De esta enfermiza separación absoluta entre la razón y el espíritu, entre el cuerpo y el alma (o como querramos llamar a la esencia de vida), entre la realidad y el sueño, entre lo que da en llamarse natural y sobrenatural, entre lo que separan como lo real y lo fantástico, entre la vida y la muerte, entre la vigilia y el sueño. Esa “facultad de encontrar la unidad de lo múltiple” que reclamaba Juan Benigar antes de morir en las tierras de la Pehuenia es la concepción de la América originaria, la de lo holistico, la de la unión de la realidad y la fantasía.
Nosotros, herederos de los despojos de Europa, seguiremos hablando seguramente del poder de la metáfora de lo fantástico para ofrecer una mirada más lúcida y diferente sobre la realidad pero de esto seguiremos hablando hasta comprender la otra cosmovisión, la de las naciones que habitaban y habitan afortunadamente muchas de ellas esta América nuestra. Quinientos años mediante, algunos ya lo han aprendido, otros tal vez nunca lo logren y otros podamos ir descubriéndolo, cada uno en su momento, cada uno a su tiempo…

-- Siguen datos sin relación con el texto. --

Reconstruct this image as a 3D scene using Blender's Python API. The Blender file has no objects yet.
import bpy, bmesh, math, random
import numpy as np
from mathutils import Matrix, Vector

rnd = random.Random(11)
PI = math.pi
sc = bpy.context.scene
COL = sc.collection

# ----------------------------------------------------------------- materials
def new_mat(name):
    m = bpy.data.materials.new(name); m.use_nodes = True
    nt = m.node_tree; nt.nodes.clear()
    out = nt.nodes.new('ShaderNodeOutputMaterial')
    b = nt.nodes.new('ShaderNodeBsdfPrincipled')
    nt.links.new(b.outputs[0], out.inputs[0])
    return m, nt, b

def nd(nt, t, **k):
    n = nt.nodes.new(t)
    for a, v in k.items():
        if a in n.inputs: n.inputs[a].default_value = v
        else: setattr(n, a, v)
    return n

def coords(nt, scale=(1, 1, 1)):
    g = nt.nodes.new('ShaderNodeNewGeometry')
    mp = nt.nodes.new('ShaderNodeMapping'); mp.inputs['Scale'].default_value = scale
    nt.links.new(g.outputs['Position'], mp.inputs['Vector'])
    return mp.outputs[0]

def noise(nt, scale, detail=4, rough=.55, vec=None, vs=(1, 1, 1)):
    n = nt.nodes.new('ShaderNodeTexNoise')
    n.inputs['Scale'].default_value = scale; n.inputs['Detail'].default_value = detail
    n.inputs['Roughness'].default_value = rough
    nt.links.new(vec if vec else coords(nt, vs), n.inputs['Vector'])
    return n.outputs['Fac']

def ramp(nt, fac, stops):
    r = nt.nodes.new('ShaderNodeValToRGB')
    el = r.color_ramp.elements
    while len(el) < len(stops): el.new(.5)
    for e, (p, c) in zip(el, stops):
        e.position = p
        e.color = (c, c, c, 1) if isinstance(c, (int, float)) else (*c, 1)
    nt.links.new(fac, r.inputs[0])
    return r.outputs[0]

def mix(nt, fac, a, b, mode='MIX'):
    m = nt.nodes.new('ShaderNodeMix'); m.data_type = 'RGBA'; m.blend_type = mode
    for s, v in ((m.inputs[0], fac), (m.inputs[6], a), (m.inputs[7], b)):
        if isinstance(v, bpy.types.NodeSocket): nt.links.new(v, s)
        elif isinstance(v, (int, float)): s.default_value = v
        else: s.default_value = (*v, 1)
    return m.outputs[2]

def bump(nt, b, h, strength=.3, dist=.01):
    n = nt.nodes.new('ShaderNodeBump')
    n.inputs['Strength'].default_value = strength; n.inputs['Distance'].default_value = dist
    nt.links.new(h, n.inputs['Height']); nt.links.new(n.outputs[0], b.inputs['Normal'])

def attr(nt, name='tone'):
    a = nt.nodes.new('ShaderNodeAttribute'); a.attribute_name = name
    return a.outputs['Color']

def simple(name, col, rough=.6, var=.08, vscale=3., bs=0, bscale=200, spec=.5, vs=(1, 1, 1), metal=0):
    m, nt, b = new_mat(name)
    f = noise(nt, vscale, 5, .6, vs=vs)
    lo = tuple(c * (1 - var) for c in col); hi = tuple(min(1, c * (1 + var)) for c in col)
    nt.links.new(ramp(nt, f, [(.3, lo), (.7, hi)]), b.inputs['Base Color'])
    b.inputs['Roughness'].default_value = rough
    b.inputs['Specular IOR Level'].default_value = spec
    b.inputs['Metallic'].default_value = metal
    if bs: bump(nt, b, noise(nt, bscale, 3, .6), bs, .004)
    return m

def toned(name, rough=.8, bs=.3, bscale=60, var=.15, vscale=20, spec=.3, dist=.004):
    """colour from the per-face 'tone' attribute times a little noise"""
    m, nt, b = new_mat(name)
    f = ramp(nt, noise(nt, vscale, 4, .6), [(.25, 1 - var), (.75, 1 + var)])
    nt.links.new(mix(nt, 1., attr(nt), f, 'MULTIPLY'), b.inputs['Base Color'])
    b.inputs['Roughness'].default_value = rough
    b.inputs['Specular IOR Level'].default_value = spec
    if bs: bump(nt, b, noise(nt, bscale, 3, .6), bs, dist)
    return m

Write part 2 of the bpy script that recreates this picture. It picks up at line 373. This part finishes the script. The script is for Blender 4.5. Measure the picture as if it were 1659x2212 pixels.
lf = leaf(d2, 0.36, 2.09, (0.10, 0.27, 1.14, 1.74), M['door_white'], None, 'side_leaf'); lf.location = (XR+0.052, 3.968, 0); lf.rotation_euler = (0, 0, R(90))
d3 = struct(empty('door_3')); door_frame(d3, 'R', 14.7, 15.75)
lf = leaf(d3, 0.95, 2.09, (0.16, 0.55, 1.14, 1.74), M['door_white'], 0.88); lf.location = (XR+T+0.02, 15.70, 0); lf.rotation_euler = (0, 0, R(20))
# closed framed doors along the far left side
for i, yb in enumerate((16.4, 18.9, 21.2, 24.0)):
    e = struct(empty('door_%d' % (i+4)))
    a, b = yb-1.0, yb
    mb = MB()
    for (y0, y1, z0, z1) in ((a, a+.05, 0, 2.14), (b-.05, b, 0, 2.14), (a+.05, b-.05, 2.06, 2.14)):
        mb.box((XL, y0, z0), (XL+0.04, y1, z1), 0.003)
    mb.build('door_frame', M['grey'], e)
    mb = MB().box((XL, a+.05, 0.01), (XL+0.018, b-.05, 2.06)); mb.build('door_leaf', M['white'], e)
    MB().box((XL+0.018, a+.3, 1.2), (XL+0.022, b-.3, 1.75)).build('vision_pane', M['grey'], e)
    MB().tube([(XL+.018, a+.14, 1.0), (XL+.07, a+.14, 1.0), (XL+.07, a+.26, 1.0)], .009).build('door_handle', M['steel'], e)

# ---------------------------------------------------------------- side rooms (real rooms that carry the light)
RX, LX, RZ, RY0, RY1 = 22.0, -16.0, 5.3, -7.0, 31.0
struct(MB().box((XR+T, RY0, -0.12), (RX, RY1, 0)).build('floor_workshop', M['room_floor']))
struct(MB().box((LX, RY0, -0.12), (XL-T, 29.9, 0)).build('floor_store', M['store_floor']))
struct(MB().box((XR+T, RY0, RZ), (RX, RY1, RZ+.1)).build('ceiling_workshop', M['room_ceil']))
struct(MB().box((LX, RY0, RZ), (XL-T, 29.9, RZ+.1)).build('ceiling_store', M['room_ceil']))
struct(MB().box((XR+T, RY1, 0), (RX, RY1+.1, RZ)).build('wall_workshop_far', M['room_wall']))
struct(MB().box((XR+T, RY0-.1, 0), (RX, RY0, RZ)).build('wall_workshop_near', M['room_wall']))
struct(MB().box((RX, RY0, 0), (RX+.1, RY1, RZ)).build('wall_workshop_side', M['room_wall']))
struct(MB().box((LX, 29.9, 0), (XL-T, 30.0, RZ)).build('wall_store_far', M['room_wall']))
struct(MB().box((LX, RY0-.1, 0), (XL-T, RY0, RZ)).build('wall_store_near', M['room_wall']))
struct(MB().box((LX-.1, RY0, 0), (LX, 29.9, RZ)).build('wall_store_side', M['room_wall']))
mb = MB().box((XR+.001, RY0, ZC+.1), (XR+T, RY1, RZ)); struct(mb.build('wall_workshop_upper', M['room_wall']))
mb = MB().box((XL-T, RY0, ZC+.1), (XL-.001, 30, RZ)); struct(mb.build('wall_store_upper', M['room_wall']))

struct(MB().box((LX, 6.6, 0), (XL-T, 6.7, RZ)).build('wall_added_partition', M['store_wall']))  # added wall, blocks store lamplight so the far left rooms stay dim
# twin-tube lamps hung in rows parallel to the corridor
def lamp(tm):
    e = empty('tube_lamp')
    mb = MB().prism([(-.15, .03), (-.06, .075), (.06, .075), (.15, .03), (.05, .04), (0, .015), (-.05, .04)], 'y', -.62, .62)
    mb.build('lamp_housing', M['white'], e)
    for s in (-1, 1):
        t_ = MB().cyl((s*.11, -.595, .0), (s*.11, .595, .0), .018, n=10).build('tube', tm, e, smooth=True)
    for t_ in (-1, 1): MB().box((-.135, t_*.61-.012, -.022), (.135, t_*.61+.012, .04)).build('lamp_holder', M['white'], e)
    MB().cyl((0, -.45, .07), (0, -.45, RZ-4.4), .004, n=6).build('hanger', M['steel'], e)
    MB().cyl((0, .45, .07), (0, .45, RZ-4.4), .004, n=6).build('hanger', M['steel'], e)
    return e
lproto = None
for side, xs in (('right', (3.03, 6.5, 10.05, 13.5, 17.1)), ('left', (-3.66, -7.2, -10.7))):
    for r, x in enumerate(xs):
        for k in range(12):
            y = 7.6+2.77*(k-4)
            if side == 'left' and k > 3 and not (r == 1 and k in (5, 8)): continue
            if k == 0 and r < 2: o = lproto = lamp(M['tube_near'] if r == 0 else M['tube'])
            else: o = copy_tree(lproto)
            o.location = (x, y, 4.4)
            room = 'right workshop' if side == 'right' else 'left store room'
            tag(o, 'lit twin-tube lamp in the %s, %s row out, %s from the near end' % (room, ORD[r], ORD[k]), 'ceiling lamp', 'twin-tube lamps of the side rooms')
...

Brindo por este modo comunicativo del teatro para que siga siendo un diamante que emociona, que sacude, que respira y que nos permite ver tantas versiones de un mismo suceso así como tantos pero tantos fragmentos a los que, en estos ejercicios interculturales, habrá que leer y escuchar para encontrar la deseada unidad de los pedazos, esa unidad de lo múltiple (Benigar) que es la mansa sabiduría.